Più che la nostalgia poté la noia. È questa che sembra consumare il protagonista Andrei, lui stesso lo dice avanti nel film, “noia di tutto”, una persona che non sa a cosa tendere, malgrado una presunta ricerca nel senese sul passato di un musicista russo del ‘700, morto suicida. Ci è mostrato in una fase della vita cosparsa di apatia, coperto immodificabilmente dallo stesso pastrano, né le bellezze della Toscana sembrano animarlo né quella statuaria ma inespressiva di Domiziana Giordano, Eugenia, che funge da traduttrice (“Non solo traduco bene ma miglioro anche quello che dice la gente che si serve di me”).

Il film è rappresentativo, celebrativo di luoghi dei quali il regista è certamente innamorato (lo girò in Italia quando cominciò a divenirgli complicato girare in Russia), un paese appare illuminato e come sospeso sulla valle, celestiale. Tarkovskij è certamente dotato di profonda osservazione, della bellezza in generale e di quei luoghi che venera in particolare, il Bagno Vignoni, la cattedrale scoperta di San Galgano, la Madonna del Parto di Piero della Francesca. Si sofferma lungamente sui dettagli, rendendoli sacri. Non si può ignorare un po’ di narcisismo da maestro, come chiunque, in tutte le arti espressive, ama leggere e rileggere quanto ripreso, dipinto o scritto, e se ne autocompiace: in fondo esprimersi serve a chi lo fa, questo film non sembra “donare” moltissimo allo spettatore. Daniele Di Ubaldo su MyMovies definisce perfettamente i film di Tarkovskij come “espressione di un disagio vissuto e descritto in maniera soggettiva… tensione rivolta a sciogliere interrogativi fondamentali sull’uomo e sull’esistenza… non tutte cose visibili con lo sguardo”. Nel film è detto analogamente che “I sentimenti non espressi non si dimenticano”.
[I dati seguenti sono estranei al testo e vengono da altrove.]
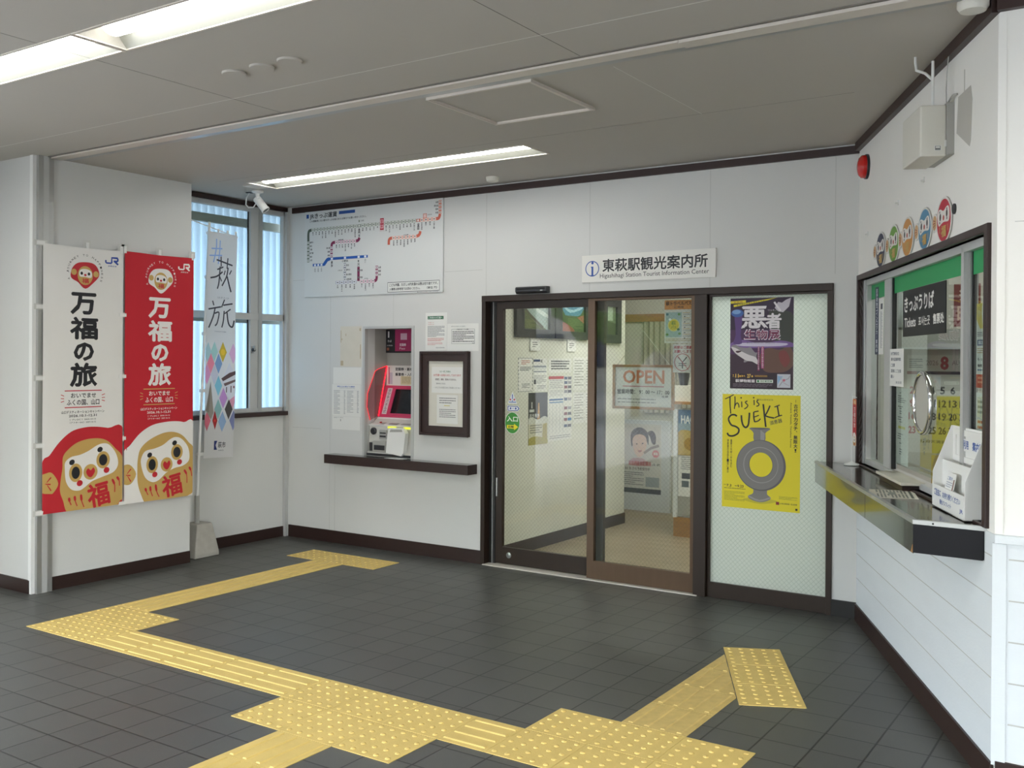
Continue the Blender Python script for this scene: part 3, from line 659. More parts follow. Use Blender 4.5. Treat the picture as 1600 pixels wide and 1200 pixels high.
def bar_tile(fr, L, s=.3, cut=None, m_='tactile'):
    """bars run along u"""
    m = MB(); g = .0012; P = clip_half([(g, g), (L-g, g), (L-g, s-g), (g, s-g)], cut)
    m.prism(fr, P, 0, .0032, m_)
    for j in range(4):
        c = .0375+.075*j; q = min(.014, L*.08); B = clip_half([(q, c-.013), (L-q, c-.013), (L-q, c+.013), (q, c+.013)], cut)
        T = clip_half([(q+.004, c-.008), (L-q-.004, c-.008), (L-q-.004, c+.008), (q+.004, c+.008)], cut)
        if len(B) >= 3 and len(T) == len(B):
            n = len(B); vs = [fr.p(u, v, .003) for u, v in B]+[fr.p(u, v, .0075) for u, v in T]
            m.add(vs, [[n+i for i in range(n)]]+[(i, (i+1) % n, n+(i+1) % n, n+i) for i in range(n)], m_)
        elif len(B) >= 3: m.prism(fr, B, .003, .007, m_)
    return m
def FW(x, y, rot=0): c, s_ = math.cos(rot), math.sin(rot); return Fr((x, y, 0), (c, s_, 0), (-s_, c, 0), (0, 0, 1))
ORD = ['first', 'second', 'third', 'fourth', 'fifth', 'sixth', 'seventh']
dot0 = dot_tile(FW(0, 0)).build('tactile_paver', None, 'x', 'tactile paver', 'yellow dotted tactile pavers', origin=(0, 0, 0))
bar0 = bar_tile(FW(0, 0), .3).build('tactile_paver', None, 'x', 'tactile paver', 'yellow striped tactile pavers', origin=(0, 0, 0))
used = set()
def put(src, x, y, rot, label, worn=False):
    o = src if src.name not in used else src.copy()
    if src.name in used: COL.objects.link(o)
    used.add(src.name); o.location = (x, y, 0); o.rotation_euler = (0, 0, rot); o['label'] = label; o['_o'] = (x, y, 0)
    return o
put(dot0, 0, 0, 0, 'yellow dotted paver at the far left tip of the yellow path')
put(dot0, .3, 0, 0, 'yellow dotted paver of the left corner, joining the striped path that comes forward')
put(dot0, 0, .3, 0, 'yellow dotted paver of the left corner, joining the striped path to the back')
put(dot0, .3, .3, 0, 'yellow dotted paver forming the inner point of the left corner')
H = math.pi/2
for k in range(4): put(bar0, .3, .6+.3*k, H, f'yellow striped paver of the path to the ticket machine, {ORD[k]} from the dotted left corner')
bar_tile(Fr((.3, 1.8, 0), (0, 1, 0), (-1, 0, 0), (0, 0, 1)), .218).build('tactile_paver', None, 'short cut yellow striped paver near the ticket machine end of the path', 'tactile paver', 'yellow striped tactile pavers')
put(bar0, .3, 2.018, H, 'yellow striped paver touching the dotted bar by the ticket machine')
for k in range(3): put(dot0, -.3+.302*k, 2.318, 0, f'yellow dotted paver in the bar before the ticket machine, {["left", "middle", "right"][k]} one')
for k in range(5): put(bar0, .6+.3*k, 0, 0, f'yellow striped paver of the long path coming forward, {ORD[k]} from the dotted left corner')
for i in range(3):
    for j in range(2): put(dot0, 2.1+.3*i, -.3+.3*j, 0, f'yellow dotted paver in the block left of bottom centre, {["near", "far"][j]} row, {["left", "middle", "right"][i]} column')
for k in range(4): put(bar0, 2.7, -.6-.3*k, H, f'yellow striped paver of the path leaving by the bottom edge, {ORD[k]} from the dotted block')
bar_tile(FW(3.0, 0), .239).build('tactile_paver', None, 'short yellow striped paver between the two large dotted blocks', 'tactile paver', 'yellow striped tactile pavers')
for i in range(3):
    for j in range(2): put(dot0, 3.239+.3*i, .3*j, 0, f'yellow dotted paver in the block at bottom right, {["near", "far"][j]} row, {["left", "middle", "right"][i]} column')
# strip to the ticket window, cut along the diagonal bar
A_, B_ = Vector((3.485, 1.914)), Vector((3.884, 1.090)); dv = (B_-A_).normalized(); nv = Vector((-dv.y, dv.x))
if nv.x < 0: nv = -nv
for k in range(4):
    fr = Fr((3.839, .6+.3*k, 0), (0, 1, 0), (-1, 0, 0), (0, 0, 1))
    # local u -> y, v -> -x ; keep points on the left of the diagonal
    a, b = -nv.x, nv.y; d_ = nv.dot(A_)-.004-(nv.x*3.839+nv.y*(.6+.3*k))
    bar_tile(fr, .3, cut=(b, a, d_), m_='tactile_worn').build('tactile_paver', None, ['worn yellow striped paver joining the bottom right dotted block', 'worn yellow striped paver second from the bottom right dotted block', 'worn yellow striped paver cut slantwise before the slanted dotted bar', 'small yellow striped paver corner beside the top of the slanted dotted bar'][k], 'tactile paver', 'yellow striped tactile pavers')
rot = math.atan2(dv.y, dv.x)
for k in range(3):
    p = A_+dv*(.305*k); o = put(dot0, p.x, p.y, rot, f'slanted yellow dotted paver before the ticket window, {["far", "middle", "near"][k]} one of three')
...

Gli “interrogativi fondamentali” rimangono senza risposta e sono però gettati qua e là lungo le oltre due lente ore, quasi a voler dare un’impronta filosofica a un film che è soprattutto osservativo, perfino del cadere della pioggia sugli oggetti, trasformato in più di un’occasione in un concerto come di campanelline. A Eugenia che non riesce a inginocchiarsi in chiesa è detto (dal sagrestano) che deriva dal suo non avere fede; alla domanda di questa, “Perché sono più devote le donne?” le si risponde che la donna è più paziente, che essa serve per fare figli. Interrogativi sono posti dal “pazzo” Domenico che predica nel finale – prima di darsi fuoco - in una piazza di Roma a un pubblico rado che sembra non normale anch’esso, in una grande rappresentazione scenica, teatrale. Le questioni di Domenico parrebbero di accusa ai cosiddetti “sani, che hanno portato il mondo sull’orlo della catastrofe… la libertà non ci serve se non avete il coraggio di guardarci in faccia… mescolare sani e malati… che significa la vostra salute?”.

Ma, infine, sebbene “impressive” (solenne, di grande effetto) e un po’ ossessivo, è un film sulla nostalgia, sulla noia e l’apatia o sulla follia? O è solamente osservativo?